Among stories of jackrabbit drives and dust pneumonia are contrasting views of the unfolding crisis as described by Henderson and John McCarty, the editor of Dalhart’s newspaper.

“John McCarty, who, in spite of the obvious, potent and growing evidence of climate change, chose to publicly deny it, both forcefully and disingenuously. He seemed obsessed with maintaining Dalhart’s status as a destination city that would support a growing economy,” Witzke said. “Contrast McCarty with Mrs. Henderson. Reading her letters published in The Atlantic Monthly provide a personal, compelling history, unadorned and heart-achingly honest. Hers represents a voice of both reason and clarity, giving us one of the richest sources of historical prose in American history.”

Translating the overwhelming dust storm of April 14, 1935 into music was not easy. “Movement 11. Chorus: ’Black Sunday’ begins with the violin and choir exchanging between beautiful sonorities set to text from Mr. Egan’s book to depict the calm before the storm. I don’t want to give away too much, but the sound abruptly changes and the text from the Dust Bowl survivors is incorporated into the work. Then the choir emulates a 1930s era warning siren and one can almost feel the intensity of the storm rolling in,” Maglione said. 

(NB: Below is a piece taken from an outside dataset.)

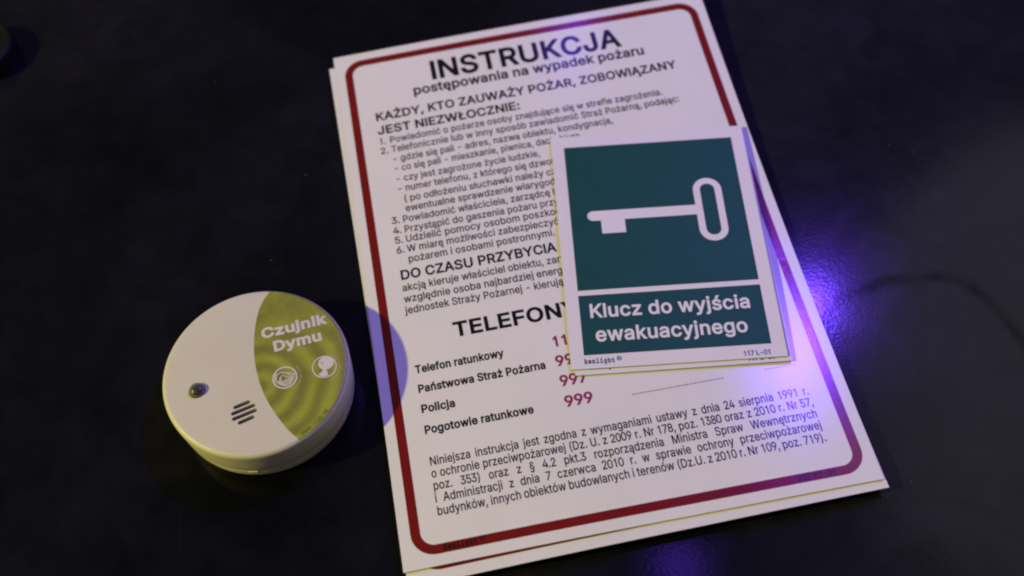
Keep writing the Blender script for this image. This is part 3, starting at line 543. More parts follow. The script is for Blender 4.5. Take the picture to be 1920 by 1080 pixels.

For Witzke, Maglione and Brukhman, the recent Australian wildfires make the Dust Bowl’s legacy urgently relevant.

“Sam, Anthony and I raise our voices with others, calling for a serious and sustained effort by all those in power to initiate dynamic changes to address a second and, potentially, more disastrous Dust Bowl that threatens a much wider geography than the American Great Plains.,” Witzke said.